What is Lean Manufacturing? And What are the 5 Principles?

By Protolabs
Lean Manufacturing, otherwise known as Lean Production, is a concept that has been around for years. But, why is lean manufacturing important? In this blog we explore the history of lean manufacturing and detail the key principles behind it

What do you think of when you hear the term “lean manufacturing”? Kaizen? Continuous improvement? Waste reduction? Lean manufacturing is a production process that originated from Toyota in Japan when the Toyota production system was developed in the mid-20th century.
The ideology of lean manufacturing revolves around the principles of continuous improvement, waste elimination and a customer-centric approach – In short, to maximise value and minimise waste.


Lean manufacturing has “5 principles”: value, value mapping, flow, pull and perfection. Let’s look at each principle in more detail to understand how each step supports the pursuit of a lean manufacturing system.

Value – The first step is to define value. Value is any action or process that a customer is willing to pay for and finds valuable. The customer’s “value” is the starting point, and you should then identify all activities that support these values. Think! What is the timeline for delivering your product/service? What is the price? What expectations need to be met?

Value Mapping – Next is analysing and mapping the entire process of delivering your product/ service. From the initial concept to the customer’s hands.

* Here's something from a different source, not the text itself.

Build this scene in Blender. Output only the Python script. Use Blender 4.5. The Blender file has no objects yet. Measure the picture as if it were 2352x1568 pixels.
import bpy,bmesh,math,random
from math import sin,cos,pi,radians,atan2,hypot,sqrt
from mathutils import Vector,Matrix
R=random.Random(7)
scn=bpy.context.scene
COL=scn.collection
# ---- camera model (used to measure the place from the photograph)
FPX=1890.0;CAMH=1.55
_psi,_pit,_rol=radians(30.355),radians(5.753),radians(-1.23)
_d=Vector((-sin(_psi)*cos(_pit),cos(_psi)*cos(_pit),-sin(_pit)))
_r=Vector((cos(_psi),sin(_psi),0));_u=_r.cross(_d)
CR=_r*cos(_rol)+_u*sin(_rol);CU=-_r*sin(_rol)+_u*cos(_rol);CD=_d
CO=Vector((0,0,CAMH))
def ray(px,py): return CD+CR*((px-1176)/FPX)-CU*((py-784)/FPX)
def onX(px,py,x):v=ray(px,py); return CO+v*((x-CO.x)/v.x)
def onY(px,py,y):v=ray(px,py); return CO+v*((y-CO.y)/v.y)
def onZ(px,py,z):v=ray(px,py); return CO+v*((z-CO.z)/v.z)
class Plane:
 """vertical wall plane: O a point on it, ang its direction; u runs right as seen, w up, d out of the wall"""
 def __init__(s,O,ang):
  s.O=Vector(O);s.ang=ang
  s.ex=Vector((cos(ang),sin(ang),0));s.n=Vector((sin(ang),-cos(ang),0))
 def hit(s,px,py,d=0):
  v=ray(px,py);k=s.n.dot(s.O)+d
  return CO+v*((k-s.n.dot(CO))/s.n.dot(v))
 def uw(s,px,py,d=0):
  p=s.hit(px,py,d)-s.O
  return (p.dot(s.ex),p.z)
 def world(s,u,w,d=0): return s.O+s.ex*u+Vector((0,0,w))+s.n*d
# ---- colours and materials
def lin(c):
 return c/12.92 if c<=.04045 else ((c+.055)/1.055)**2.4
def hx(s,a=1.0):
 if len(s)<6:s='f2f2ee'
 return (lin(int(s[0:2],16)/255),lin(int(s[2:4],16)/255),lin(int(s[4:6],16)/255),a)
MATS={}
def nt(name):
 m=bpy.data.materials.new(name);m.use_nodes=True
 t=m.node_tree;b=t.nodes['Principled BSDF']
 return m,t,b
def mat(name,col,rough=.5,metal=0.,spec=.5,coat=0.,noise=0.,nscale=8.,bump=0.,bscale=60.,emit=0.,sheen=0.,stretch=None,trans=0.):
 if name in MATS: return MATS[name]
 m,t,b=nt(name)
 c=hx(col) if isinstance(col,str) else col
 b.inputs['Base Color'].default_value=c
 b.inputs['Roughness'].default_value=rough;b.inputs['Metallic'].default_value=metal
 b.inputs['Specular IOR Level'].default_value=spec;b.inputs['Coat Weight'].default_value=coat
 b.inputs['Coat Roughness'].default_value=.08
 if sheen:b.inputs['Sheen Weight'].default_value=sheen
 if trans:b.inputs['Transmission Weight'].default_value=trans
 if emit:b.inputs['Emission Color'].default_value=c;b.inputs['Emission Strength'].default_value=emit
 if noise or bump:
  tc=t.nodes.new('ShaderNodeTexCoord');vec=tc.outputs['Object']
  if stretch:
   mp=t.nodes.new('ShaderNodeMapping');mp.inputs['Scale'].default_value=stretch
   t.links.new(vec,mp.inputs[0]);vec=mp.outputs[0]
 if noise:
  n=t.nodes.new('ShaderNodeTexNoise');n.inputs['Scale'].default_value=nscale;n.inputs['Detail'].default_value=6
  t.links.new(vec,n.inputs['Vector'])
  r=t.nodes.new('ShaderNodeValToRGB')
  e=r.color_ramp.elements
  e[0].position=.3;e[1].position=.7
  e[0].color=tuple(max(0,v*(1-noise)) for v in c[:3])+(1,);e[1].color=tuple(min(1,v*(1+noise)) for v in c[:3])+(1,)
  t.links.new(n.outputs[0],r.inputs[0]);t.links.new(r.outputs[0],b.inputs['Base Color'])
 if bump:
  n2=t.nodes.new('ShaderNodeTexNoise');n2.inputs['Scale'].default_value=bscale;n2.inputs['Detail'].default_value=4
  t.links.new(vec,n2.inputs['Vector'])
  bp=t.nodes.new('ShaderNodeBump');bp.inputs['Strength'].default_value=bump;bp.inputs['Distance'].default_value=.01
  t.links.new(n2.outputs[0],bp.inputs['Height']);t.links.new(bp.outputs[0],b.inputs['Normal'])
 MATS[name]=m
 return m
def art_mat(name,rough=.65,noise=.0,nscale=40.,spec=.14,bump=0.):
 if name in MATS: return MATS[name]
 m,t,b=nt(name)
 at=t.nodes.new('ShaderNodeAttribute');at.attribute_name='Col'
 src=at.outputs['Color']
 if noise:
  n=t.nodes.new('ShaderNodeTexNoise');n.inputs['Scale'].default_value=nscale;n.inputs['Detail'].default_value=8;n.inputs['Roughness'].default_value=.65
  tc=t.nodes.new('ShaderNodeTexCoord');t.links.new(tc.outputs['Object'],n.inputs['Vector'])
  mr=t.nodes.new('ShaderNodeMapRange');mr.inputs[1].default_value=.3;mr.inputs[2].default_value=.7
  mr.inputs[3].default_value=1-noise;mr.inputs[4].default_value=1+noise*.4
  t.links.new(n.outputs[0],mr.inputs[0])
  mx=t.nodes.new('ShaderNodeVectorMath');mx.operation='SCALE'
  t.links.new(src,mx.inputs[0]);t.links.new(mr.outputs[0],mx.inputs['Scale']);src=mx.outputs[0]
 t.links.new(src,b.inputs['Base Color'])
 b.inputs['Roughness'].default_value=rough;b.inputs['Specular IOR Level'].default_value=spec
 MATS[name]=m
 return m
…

Whilst the customer’s “value” is the starting point, you should identify all activities supporting these values from there. When mapping your values out, you will encounter “waste” in your process/ flow. This waste can be put into two categories: 1) Non-value added but necessary. 2) Non-value added and not necessary.

Category 1 you should be looking to remove from your process immediately!

Category 2 you should work on reducing over time.

Flow – Ensuring that there is a smooth and continuous flow of work through the entire value stream. Once waste is removed, the next step is breaking down each part of your process. What can be done to improve the steps in your process and ensure they flow smoother? This could involve training of employees, adjusting production processes, incorporating robotics and AI etc.

Pull – The ideal is that components are produced as and when the customer demands them. This just-in-time approach to production means less inventory and work-in-process items, whilst ensuring that all required materials, processes, and information are available for a smooth flow of work. This means less waste and increased efficiencies.

Perfection – The final principle of lean manufacturing. This is the stage when all other stages are completed, resulting in reduced waste and a smoother, more efficient process.

Once you complete this cycle, it isn’t the end of the chain. In a true continuous improvement style, we go back and start the process again, which is the essence of Lean manufacturing.